At my house there was a stretch of land behind the back fence. The fence was big and solid and it granted a certain degree of privacy. I spent a lot of time back there as a kid, and it felt like my territory. One day I took a can of spray paint and tagged that fence. In the biggest letters I could manage I wrote,

"LITTLE MATT IS BIG"

Thursday, January 3, 2008

Impressionable

I was playing with some kid in the backyard. He said "Easter sucks."

"Yeah, Easter sucks," I agreed.

For some reason, I then ran inside the house to find my mom. She was in her usual afternoon position: sitting somewhere comfortable, reading, drinking coffee, and eating chocolate chips. Proudly and excitedly I told her what just happened. "He said Easter sucks, and I agreed with him! Isn't that great?"
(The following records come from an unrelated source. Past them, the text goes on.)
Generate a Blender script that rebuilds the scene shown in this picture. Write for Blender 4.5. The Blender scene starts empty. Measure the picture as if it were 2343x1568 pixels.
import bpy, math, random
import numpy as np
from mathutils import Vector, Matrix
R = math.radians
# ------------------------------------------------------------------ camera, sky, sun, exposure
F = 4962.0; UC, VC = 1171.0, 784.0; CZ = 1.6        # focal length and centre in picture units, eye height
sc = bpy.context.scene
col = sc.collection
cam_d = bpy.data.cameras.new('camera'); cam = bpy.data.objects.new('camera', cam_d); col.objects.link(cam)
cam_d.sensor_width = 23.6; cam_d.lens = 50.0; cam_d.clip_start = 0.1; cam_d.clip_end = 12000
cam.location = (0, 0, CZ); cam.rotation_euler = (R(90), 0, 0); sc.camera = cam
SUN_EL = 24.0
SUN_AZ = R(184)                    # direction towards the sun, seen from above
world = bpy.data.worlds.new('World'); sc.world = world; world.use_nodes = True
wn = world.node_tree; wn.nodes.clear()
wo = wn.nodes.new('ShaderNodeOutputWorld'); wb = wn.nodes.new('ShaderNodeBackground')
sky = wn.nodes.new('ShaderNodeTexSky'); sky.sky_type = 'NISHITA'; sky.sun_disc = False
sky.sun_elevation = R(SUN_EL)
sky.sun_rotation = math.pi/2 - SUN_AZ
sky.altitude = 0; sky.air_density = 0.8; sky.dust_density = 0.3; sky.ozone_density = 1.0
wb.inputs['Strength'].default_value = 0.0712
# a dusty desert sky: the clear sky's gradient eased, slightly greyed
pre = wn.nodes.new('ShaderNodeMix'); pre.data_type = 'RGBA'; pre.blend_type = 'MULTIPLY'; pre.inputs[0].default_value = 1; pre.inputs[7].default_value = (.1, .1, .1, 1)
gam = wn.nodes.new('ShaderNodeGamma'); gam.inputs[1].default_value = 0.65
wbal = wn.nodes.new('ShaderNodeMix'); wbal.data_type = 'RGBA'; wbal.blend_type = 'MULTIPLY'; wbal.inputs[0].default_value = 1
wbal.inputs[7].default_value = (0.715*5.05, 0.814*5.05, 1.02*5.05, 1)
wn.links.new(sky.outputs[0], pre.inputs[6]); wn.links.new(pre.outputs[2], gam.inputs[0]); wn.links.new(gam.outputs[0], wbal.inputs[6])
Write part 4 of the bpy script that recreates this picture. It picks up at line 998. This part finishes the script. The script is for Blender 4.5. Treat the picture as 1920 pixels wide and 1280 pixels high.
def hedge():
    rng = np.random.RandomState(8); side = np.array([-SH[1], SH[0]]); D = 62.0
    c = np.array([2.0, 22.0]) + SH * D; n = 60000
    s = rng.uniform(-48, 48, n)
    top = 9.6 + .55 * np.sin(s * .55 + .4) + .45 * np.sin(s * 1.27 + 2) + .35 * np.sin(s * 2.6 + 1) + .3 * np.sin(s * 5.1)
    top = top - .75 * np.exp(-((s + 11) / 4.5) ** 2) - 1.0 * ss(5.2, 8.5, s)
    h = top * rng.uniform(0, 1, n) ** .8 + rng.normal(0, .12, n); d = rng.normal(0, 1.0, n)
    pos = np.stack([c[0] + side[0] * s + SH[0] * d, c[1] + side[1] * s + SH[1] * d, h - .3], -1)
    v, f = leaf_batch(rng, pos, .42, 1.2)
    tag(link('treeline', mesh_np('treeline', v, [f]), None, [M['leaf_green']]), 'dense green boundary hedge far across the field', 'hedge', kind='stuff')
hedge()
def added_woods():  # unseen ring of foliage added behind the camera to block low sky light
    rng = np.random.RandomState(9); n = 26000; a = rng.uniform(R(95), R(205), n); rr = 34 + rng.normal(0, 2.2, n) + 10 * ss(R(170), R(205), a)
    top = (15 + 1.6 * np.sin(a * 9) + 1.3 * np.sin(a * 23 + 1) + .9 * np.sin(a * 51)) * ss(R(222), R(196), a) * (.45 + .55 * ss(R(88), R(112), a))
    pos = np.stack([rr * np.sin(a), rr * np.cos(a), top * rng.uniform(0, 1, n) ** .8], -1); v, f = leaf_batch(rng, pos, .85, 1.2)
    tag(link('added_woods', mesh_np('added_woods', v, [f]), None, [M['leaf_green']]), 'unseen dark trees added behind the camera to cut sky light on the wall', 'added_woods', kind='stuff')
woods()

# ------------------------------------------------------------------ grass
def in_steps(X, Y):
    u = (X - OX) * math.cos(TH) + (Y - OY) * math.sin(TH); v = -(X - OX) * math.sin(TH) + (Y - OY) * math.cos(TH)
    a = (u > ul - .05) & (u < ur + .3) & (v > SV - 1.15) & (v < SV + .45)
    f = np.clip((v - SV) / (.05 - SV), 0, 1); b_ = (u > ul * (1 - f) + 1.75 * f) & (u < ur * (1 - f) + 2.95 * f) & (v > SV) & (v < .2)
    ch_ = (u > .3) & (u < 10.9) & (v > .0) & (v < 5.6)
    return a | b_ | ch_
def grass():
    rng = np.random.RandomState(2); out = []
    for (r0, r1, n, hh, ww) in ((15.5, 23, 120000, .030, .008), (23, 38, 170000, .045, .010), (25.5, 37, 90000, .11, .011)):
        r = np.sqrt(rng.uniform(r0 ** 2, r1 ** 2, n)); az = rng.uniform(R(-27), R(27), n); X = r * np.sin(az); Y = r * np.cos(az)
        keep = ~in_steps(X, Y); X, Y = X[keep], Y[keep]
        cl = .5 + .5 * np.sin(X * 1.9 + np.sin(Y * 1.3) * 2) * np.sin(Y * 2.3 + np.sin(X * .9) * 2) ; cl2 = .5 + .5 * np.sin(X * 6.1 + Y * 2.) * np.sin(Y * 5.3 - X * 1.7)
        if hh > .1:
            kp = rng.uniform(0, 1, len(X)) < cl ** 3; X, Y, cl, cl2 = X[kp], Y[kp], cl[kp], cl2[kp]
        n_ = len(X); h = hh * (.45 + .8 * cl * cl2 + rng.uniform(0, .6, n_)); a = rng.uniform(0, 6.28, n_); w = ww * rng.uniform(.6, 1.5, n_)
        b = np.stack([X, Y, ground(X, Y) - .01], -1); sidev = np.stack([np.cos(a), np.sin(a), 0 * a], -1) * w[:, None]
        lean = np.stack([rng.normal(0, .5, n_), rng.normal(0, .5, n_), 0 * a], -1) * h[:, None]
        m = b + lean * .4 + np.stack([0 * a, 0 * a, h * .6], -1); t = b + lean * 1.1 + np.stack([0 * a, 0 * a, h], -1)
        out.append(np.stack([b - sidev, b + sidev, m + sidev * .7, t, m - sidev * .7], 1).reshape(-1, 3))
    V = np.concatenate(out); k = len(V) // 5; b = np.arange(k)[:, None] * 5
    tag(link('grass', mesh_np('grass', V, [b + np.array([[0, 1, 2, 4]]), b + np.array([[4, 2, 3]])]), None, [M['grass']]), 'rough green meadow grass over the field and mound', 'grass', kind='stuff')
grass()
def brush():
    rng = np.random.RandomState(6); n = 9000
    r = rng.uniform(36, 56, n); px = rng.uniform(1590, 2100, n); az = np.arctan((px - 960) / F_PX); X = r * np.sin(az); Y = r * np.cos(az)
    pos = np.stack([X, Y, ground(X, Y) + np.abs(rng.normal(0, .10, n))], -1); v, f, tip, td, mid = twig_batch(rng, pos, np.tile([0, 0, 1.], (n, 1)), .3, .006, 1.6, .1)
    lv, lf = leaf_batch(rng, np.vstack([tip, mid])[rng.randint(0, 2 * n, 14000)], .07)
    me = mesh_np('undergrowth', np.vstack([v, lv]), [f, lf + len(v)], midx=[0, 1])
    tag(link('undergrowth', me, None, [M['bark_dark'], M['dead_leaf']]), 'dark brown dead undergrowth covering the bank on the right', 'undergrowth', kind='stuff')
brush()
Lovingly, soberly, she advised me, "No, it's not that great. I know you don't think that 'Easter Sucks'. You should think for yourself, Matthew."

"Hmm, okay."

Wednesday, January 2, 2008

YMCA

I played sports at the YMCA Winners program when I was a kid. One of the sports was "floor hockey," which is played in a gym with foam sticks and no skates of any kind. You could probably also call it "stick soccer." Anyway, one night I had a game and both my parents were there. They were in the middle of a rather contentious divorce at the time. After the game they had some kind of altercation in the parking lot that ended with my dad being taken away in a police car. I wasn't there for that.

The thing I remember -- the reason I write this -- is hanging out in the lobby, entertaining myself with something or other while my coach sat there trying to keep me distracted from what was going on outside. I remember knowing something was strange, but I don't remember caring. I was willfully ignorant of the drama outside that ended up pitting my family against itself. I remember feeling happy. I remember being unusually focussed on whatever useless thing I was doing, totally ignoring the coach as he awkwardly tried to remind me that everything was fine.